§ Stated problem
What is the number of lines containing "with"? Give only that number.

§ Data provided
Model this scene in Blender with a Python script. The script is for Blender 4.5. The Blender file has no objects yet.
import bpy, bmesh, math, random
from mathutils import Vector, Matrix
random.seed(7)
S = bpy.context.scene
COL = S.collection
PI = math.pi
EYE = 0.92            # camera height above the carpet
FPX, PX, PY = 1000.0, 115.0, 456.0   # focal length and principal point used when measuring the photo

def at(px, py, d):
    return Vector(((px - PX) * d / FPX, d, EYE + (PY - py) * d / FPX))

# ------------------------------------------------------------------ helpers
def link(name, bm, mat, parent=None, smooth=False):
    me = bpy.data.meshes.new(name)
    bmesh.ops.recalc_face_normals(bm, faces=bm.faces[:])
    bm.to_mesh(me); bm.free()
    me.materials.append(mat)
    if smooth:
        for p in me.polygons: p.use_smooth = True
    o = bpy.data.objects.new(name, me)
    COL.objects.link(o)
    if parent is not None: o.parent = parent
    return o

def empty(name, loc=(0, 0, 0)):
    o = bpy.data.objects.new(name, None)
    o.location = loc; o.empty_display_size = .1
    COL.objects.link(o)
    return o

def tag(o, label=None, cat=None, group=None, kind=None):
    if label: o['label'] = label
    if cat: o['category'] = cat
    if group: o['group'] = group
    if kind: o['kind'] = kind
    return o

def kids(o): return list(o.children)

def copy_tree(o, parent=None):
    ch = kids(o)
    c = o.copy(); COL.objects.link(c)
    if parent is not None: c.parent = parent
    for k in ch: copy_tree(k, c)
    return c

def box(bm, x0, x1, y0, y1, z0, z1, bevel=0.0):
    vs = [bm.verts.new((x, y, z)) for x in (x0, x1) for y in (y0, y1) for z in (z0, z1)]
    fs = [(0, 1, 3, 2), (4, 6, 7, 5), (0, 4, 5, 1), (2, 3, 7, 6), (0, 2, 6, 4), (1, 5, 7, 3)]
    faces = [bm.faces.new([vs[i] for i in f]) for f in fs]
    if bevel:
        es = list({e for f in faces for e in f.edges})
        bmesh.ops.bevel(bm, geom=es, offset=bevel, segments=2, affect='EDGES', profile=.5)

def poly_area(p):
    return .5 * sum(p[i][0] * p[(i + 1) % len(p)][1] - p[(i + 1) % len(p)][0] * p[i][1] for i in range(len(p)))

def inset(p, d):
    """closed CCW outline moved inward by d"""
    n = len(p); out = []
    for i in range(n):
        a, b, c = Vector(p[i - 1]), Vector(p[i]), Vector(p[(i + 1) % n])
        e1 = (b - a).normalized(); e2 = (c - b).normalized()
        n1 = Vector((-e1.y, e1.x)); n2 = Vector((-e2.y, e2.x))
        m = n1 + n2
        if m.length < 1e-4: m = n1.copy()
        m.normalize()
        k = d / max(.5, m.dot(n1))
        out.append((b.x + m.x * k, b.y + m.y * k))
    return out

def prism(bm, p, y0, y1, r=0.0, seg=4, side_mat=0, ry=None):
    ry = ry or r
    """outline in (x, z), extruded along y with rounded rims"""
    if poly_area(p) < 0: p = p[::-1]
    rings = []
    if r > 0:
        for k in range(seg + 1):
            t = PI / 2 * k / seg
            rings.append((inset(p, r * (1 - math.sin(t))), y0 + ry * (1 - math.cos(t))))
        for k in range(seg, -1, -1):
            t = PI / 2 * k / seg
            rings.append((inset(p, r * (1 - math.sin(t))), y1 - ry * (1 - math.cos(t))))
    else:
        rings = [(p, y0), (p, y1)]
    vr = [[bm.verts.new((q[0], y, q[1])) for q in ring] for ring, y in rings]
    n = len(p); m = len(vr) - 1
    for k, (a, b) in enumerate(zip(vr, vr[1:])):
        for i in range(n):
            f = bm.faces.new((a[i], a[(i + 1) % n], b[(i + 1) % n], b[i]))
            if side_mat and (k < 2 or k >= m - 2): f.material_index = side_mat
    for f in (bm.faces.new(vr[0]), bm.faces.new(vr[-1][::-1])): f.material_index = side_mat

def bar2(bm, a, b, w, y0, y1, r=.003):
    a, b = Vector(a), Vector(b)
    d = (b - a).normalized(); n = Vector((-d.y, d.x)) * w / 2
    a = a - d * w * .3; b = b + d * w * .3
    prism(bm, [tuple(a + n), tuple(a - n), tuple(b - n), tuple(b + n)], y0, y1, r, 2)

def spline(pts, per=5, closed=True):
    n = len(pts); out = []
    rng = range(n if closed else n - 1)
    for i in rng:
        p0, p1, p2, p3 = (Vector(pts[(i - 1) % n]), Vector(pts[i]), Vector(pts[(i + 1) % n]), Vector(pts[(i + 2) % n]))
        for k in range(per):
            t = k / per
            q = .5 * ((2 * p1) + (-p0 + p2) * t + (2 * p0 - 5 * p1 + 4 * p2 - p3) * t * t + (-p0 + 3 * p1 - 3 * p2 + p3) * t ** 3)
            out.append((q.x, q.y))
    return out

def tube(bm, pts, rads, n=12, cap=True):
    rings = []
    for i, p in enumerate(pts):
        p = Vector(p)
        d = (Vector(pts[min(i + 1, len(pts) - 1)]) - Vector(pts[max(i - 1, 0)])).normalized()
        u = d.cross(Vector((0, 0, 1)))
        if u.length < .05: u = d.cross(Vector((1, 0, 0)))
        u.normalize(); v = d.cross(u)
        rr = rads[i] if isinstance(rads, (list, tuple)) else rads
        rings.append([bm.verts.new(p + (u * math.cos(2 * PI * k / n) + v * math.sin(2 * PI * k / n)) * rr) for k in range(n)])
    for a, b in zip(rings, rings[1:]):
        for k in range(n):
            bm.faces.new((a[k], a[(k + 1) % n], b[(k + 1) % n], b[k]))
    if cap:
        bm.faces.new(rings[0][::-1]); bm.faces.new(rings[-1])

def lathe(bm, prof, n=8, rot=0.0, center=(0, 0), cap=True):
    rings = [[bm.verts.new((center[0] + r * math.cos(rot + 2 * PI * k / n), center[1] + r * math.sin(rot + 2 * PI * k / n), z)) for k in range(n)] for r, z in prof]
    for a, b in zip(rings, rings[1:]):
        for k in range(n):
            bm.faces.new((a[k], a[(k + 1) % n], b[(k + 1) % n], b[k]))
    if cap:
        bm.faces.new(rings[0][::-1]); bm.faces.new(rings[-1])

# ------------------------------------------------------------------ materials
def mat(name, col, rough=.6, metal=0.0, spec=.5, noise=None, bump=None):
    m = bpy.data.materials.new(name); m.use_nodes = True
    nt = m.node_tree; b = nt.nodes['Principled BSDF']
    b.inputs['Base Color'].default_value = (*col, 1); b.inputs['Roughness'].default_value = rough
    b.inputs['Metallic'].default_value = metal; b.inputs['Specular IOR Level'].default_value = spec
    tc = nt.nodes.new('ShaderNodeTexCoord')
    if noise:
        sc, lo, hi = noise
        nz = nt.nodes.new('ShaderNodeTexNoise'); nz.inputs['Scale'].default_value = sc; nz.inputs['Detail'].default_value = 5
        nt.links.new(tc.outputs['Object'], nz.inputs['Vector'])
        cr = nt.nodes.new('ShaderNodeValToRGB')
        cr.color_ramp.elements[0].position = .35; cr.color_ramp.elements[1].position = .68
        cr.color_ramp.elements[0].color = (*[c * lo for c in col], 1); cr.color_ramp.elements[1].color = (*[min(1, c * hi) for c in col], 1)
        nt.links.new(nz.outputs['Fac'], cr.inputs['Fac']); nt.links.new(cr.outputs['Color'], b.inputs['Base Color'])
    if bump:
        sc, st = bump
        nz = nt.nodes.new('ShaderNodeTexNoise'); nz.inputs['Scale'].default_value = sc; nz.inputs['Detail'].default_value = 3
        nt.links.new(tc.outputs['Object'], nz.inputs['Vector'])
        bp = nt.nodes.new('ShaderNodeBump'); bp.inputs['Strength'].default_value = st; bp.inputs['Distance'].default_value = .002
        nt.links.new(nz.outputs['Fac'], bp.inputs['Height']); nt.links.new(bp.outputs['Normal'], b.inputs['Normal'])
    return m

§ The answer
2